Maybe I’m crazier than Bela Lugosi’s mad Dr. Vornoff here, but Edward D. Wood Jr.’s third feature shows him getting a little better at this movie directing thing. The story—in which a female reporter and a cop investigate a series of deaths out in the swamps and discover Lugosi up to atomic shenanigans in a hidden laboratory with Tor Johnson and an octopus—zips along at a steady pace. Also, the camera stays in focus and there are only two or three moments where the cheap sets look like they’re about to collapse in the middle of a scene. These are all steps up for Wood.

So what if Bela’s stand-in for a few shots is about two feet taller than him? Ed Wood only did what he had to do when working with an ill actor.

And so what if the mushroom cloud explosion at the climax makes no spatial sense with the setting? That shot was a demand from one of the investors.

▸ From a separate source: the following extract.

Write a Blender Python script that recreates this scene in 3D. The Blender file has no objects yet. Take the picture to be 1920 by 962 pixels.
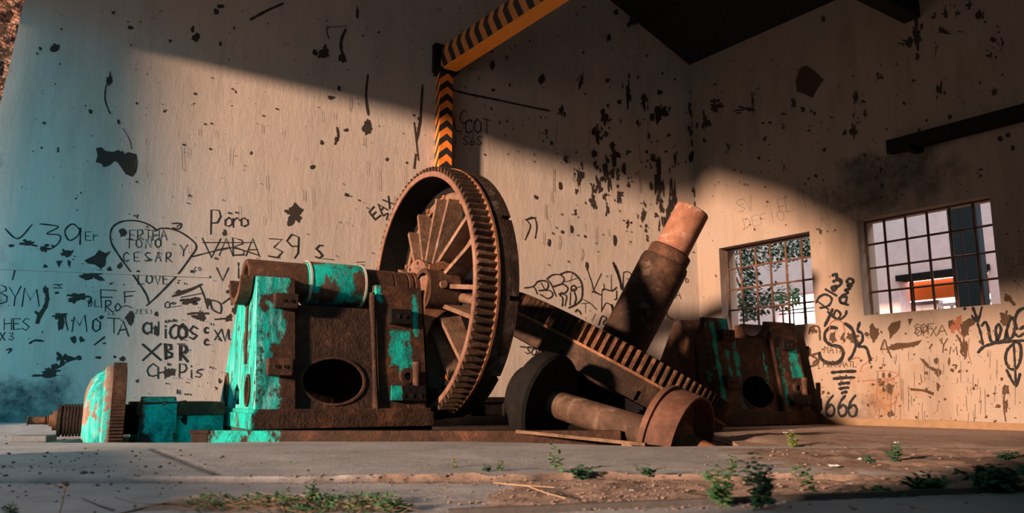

And SO WHAT if Bela’s killer octopus doesn’t actually move when it attacks its victims onscreen? If you can steal a better octopus from a Republic Pictures set (like Wood reportedly did) and animate it on a small budget that’s mostly devoted to keeping Bela Lugosi upright, I’d like to see it.

This is entertaining stuff. Meanwhile, the production itself was so fraught with drama—money problems, actor problems, a dying Lugosi in one of his last performances and conflicting word about Wood’s own sobriety on the set—that it’s a tribute to Wood’s legendary determination that the film got finished at all. Its highlight is Lugosi’s “I have no home” speech, his most quotable moment since the “children of the night” scene in Dracula.